RESPONSE: The Company has revised the Initial 8-K in response to the Staff’s comments to identify the third party valuation firm as Global View Advisors. The Company inadvertently failed to mention its reliance on Global View Advisors in the affected periodic reports, but hereby agrees that it will disclose the name of all such third-party experts on which it relies in all future periodic reports.
3. Please tell us whether you have reconsidered, in accordance with Item 307 of Regulation S-B, the adequacy of your disclosures and assertions regarding your disclosure controls and procedures for each of the periods ended September 30, 2006, December 31, 2007, March 31, 2007, June 30, 2007, and September 30, 2007.

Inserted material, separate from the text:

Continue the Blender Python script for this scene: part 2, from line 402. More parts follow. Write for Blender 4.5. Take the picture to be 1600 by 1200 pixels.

RESPONSE: In the Company’s Quarterly Report for the period ended September 30, 2006, such period being the period during which the accounting error occurred, the Company’s principal executive officer had concluded that the Company’s disclosure controls and procedures were not effective to provide reasonable assurance that information required to be disclosed by the Company in the reports it files or submits under the Exchange Act would be recorded, processed, summarized and reported within the time periods specified in the SEC’s rules and forms. Following the filing of such Quarterly Report, the certifying officers of the Company believed that the Company had implemented effective disclosure controls and procedures, and therefore disclosed in its subsequent periodic reports that the Company’s disclosure controls and procedures were effective. However, the Company’s certifying officer has reconsidered the adequacy of the Company’s disclosure controls and procedures for the periods ended March 31, 2007, June 30, 2007, and September 30, 2007 in light of the financial accounting error identified and described herein. To that end, the Company anticipates amending the disclosure in Item 3 of Part I of its Quarterly Report for each of the periods ended March 31, 2007, June 30, 2007, and September 30, 2007, and Item 8A of Part II its Annual Report on Form 10-KSB for the period ended December 31, 2006.
In connection with the foregoing responses, we have been authorized by the Company to inform you that the Company acknowledges the following:
· The Company is responsible for the adequacy and accuracy of the disclosure in its filings;
· Staff comments or changes to disclosure in response to staff comments do not foreclose the Commission from taking action with respect to a filing; and
· The Company may not assert staff comments as a defense in any proceeding initiated by the Commission or any person under the federal securities laws of the United States.
We hope that the foregoing responses adequately address your comments. Please do not hesitate to contact us with any questions you may have.
| Sincerely, |
| |
| /s/ Christopher E. Howard |
| Christopher E. Howard |
cc: Mr. William M. Caldwell, IV, Advanced Cell Technology, Inc.